Since the 2008 stock market crash, investment managers have placed a heavy emphasis on earnings quality and accounting-related risk management.
“The markets tend not to price earnings that are significantly accounting-driven,” said Nick Gibbons, senior analyst and associate director of research at Gradient Analytics. “For example, an unusual increase in receivables relative to revenue may suggest a risk to persistence of earnings going forward.”
Gradient Analytics, a global equities research firm, has launched Earnings Quality Rank (EQR), a quantitative tool for the asset management industry.
EQR aims to provide an objective and unbiased assessment of a company’s relative potential risk due to accrual accounting practices as reflected in key relationships among information contained in the firm’s income statement, balance sheet, and cash flow statement.
“We were founded on academic principles of observing accounting anomalies,” said Gibbons. “Investment managers want a standard to evaluate earnings quality-related risks, and EQR serves as the latest quantitative tool in addressing this need.”
Sabrient Systems, an independent equity research firm, acquired Gradient Analytics in 2011 to aid clients in alpha extraction through quantitative and qualitative analysis.
The combined core knowledge from has enabled Sabrient to develop an exclusive ranking methodology that can detect early warnings of accounting irregularities that can negatively impact corporate earnings.
“Academia has taken a stab at applying earnings quality to create alpha but has fallen short,” said Scott Brown, president of Sabrient Systems. “Even the largest funds lack in-house forensic accounting expertise. “We’ve taken the core methodology on determining earnings quality developed by Gradient and applied it to our quantitative models so that fund managers can better manage risk.”
The variables used to construct EQR include evolved calculations of accruals and other unique earnings quality risk assessment factors developed by Gradient Analytics.
Moreover, EQR features assessments of earnings quality of companies within the financial industry, which often is not offered by competing solutions.
“In addition to our regular coverage of non-financial companies exhibiting unusual earnings quality-related risks, our analysts played a vital role during and after the 2008 economic crisis in assisting clients when assessing the earnings quality of financial institutions,” said Gibbons. “We were able to assemble factors, such as loan-loss revisions, that could predict earnings quality.”

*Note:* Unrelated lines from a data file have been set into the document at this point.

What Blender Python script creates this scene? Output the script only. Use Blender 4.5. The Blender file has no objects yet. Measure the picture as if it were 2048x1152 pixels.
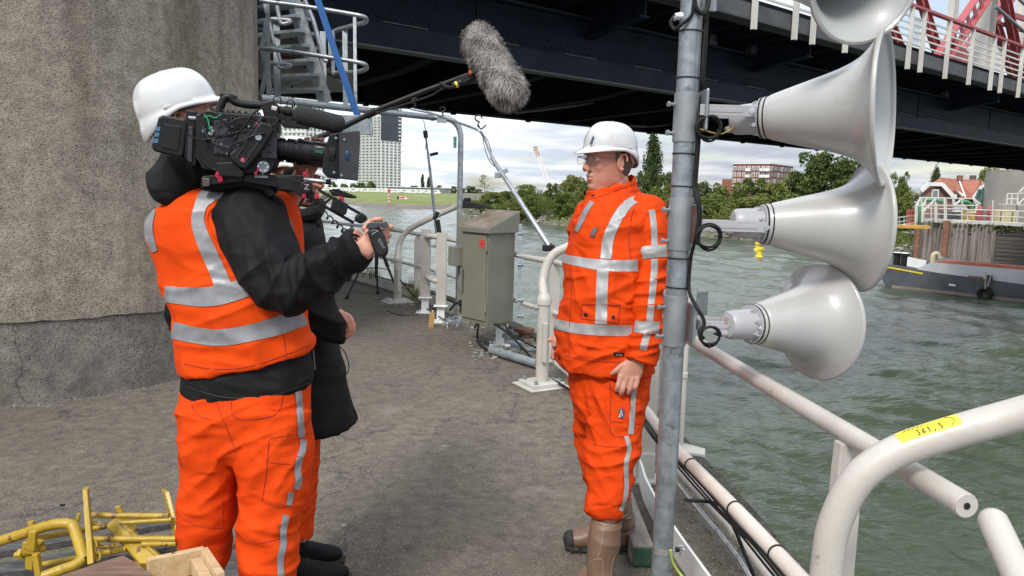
import bpy, bmesh, math, random
import numpy as np
from mathutils import Vector, Matrix, Quaternion
rnd = random.Random(7)
scene = bpy.context.scene
col = scene.collection
# ---------------------------------------------------------------- camera
FPX = 1480.0
TH = math.radians(7.4); PH = math.asin(.025)
CAM = Vector((0, 0, 1.6))
FW = Vector((0, math.cos(TH), -math.sin(TH)))
_R0 = Vector((1, 0, 0)); _U0 = Vector((0, math.sin(TH), math.cos(TH)))
CR = math.cos(PH)*_R0 + math.sin(PH)*_U0
CU = -math.sin(PH)*_R0 + math.cos(PH)*_U0
cam = bpy.data.cameras.new('camera'); camo = bpy.data.objects.new('camera', cam); col.objects.link(camo)
camo.matrix_world = Matrix(((CR.x, CU.x, -FW.x, CAM.x), (CR.y, CU.y, -FW.y, CAM.y), (CR.z, CU.z, -FW.z, CAM.z), (0, 0, 0, 1)))
cam.sensor_width = 36; cam.lens = FPX/2048*36; cam.clip_end = 5000; cam.clip_start = .05
scene.camera = camo
# ---------------------------------------------------------------- light
SUN_EL, SUN_AZ = math.radians(48), math.radians(205)      # azimuth clockwise from +Y: behind the camera, a little left
wd = bpy.data.worlds.new('World'); scene.world = wd; wd.use_nodes = True
nt = wd.node_tree; nt.nodes.clear()
def N(nt, t, **k):
    n = nt.nodes.new(t)
    for a, b in k.items(): setattr(n, a, b)
    return n
out = N(nt, 'ShaderNodeOutputWorld'); bg = N(nt, 'ShaderNodeBackground'); bg.inputs[1].default_value = .115
sky = N(nt, 'ShaderNodeTexSky', sky_type='NISHITA', sun_disc=False, sun_elevation=SUN_EL, sun_rotation=SUN_AZ, air_density=1.2, dust_density=1.5)
tc = N(nt, 'ShaderNodeTexCoord'); sep = N(nt, 'ShaderNodeSeparateXYZ'); nt.links.new(tc.outputs['Generated'], sep.inputs[0])
def M_(nt, op, a, b=None, c=None):
    n = N(nt, 'ShaderNodeMath', operation=op)
    for i, v in enumerate((a, b, c)):
        if v is None: continue
        if hasattr(v, 'links'): nt.links.new(v, n.inputs[i])
        else: n.inputs[i].default_value = v
    return n.outputs[0]
zz = M_(nt, 'MAXIMUM', sep.outputs[2], 0.0); zz = M_(nt, 'ADD', zz, .09)
cx = M_(nt, 'DIVIDE', sep.outputs[0], zz); cy = M_(nt, 'DIVIDE', sep.outputs[1], zz)
cmb = N(nt, 'ShaderNodeCombineXYZ'); nt.links.new(cx, cmb.inputs[0]); nt.links.new(cy, cmb.inputs[1])
cn = N(nt, 'ShaderNodeTexNoise'); cn.inputs['Scale'].default_value = .55; cn.inputs['Detail'].default_value = 7; cn.inputs['Roughness'].default_value = .55; cn.inputs['Distortion'].default_value = .4
nt.links.new(cmb.outputs[0], cn.inputs['Vector'])
cr = N(nt, 'ShaderNodeValToRGB'); cr.color_ramp.elements[0].position = .26; cr.color_ramp.elements[1].position = .48
nt.links.new(cn.outputs['Fac'], cr.inputs[0])
cn2 = N(nt, 'ShaderNodeTexNoise'); cn2.inputs['Scale'].default_value = 1.3; cn2.inputs['Detail'].default_value = 6
mp = N(nt, 'ShaderNodeMapping'); mp.inputs['Location'].default_value = (3.3, 1.7, 0); nt.links.new(cmb.outputs[0], mp.inputs[0]); nt.links.new(mp.outputs[0], cn2.inputs['Vector'])
cr2 = N(nt, 'ShaderNodeValToRGB')
cr2.color_ramp.elements[0].position = .42; cr2.color_ramp.elements[0].color = (3.15, 3.5, 4.0, 1)
cr2.color_ramp.elements[1].position = .70; cr2.color_ramp.elements[1].color = (5.5, 5.6, 5.7, 1)
nt.links.new(cn2.outputs['Fac'], cr2.inputs[0])
# the cloud deck is thin and bright low over the river to the left
glow = M_(nt, 'MULTIPLY_ADD', sep.outputs[0], -1.1, .20)
glow = M_(nt, 'MAXIMUM', glow, 0.0)
gz = M_(nt, 'MULTIPLY_ADD', sep.outputs[2], -3.2, 1.0); gz = M_(nt, 'MAXIMUM', gz, 0.0)
fwd = M_(nt, 'MAXIMUM', sep.outputs[1], 0.0)
glow = M_(nt, 'MULTIPLY', M_(nt, 'MULTIPLY', glow, gz), fwd)
gl2 = M_(nt, 'MULTIPLY', M_(nt, 'MULTIPLY_ADD', glow, 2.2, 1.0), M_(nt, 'MULTIPLY_ADD', M_(nt, 'MAXIMUM', sep.outputs[2], 0.0), 2.0, .85))
vm = N(nt, 'ShaderNodeVectorMath', operation='SCALE'); nt.links.new(cr2.outputs[0], vm.inputs[0]); nt.links.new(gl2, vm.inputs['Scale'])
mx = N(nt, 'ShaderNodeMix', data_type='RGBA'); nt.links.new(cr.outputs[0], mx.inputs[0]); nt.links.new(sky.outputs[0], mx.inputs[6]); nt.links.new(vm.outputs[0], mx.inputs[7])
nt.links.new(mx.outputs[2], bg.inputs[0]); nt.links.new(bg.outputs[0], out.inputs[0])
sl = bpy.data.lights.new('sun', 'SUN'); sl.energy = 2.0; sl.angle = math.radians(14); sl.color = (1, .96, .9)
so = bpy.data.objects.new('sun', sl); col.objects.link(so)
sd = Vector((math.sin(SUN_AZ)*math.cos(SUN_EL), math.cos(SUN_AZ)*math.cos(SUN_EL), math.sin(SUN_EL)))
so.rotation_euler = sd.to_track_quat('Z', 'Y').to_euler()
so.location = (0, -5, 20)
scene.view_settings.view_transform = 'Standard'; scene.view_settings.look = 'None'
scene.view_settings.exposure = 0.66; scene.view_settings.gamma = 1
scene.cycles.max_bounces = 6; scene.cycles.use_denoising = True
# ---------------------------------------------------------------- projection helpers (photo pixel -> place)
def ray(x, y): return FW + (x-1024)/FPX*CR - (y-576)/FPX*CU
def W(x, y, d): return CAM + ray(x, y)*d
def G(x, y, z):
    r = ray(x, y); return CAM + r*((z-1.6)/r.z)
def PL(x, y, o, n):
    r = ray(x, y); return CAM + r*((Vector(o)-CAM).dot(n)/r.dot(n))
def pix(p):
    v = Vector(p)-CAM; d = v.dot(FW); return (1024+FPX*v.dot(CR)/d, 576-FPX*v.dot(CU)/d, d)
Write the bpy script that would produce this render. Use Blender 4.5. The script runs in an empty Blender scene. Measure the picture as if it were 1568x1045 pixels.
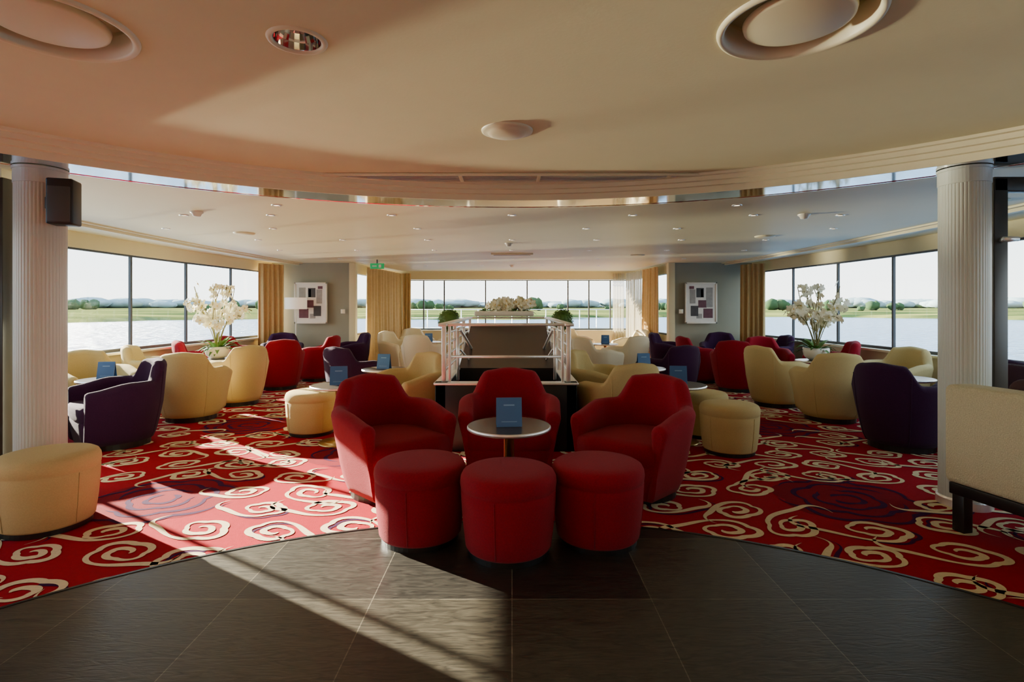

To develop the EQR model, Gradient’s research team selected the most salient accounting factors associated with a firm’s future returns. The Gradient variables were then quantified and backtested by Sabrient’s research team to find those with the highest correlation among financial statements and negative events. The final variables were sized and scaled and, as a result, the most correlated ones became the foundation for EQR.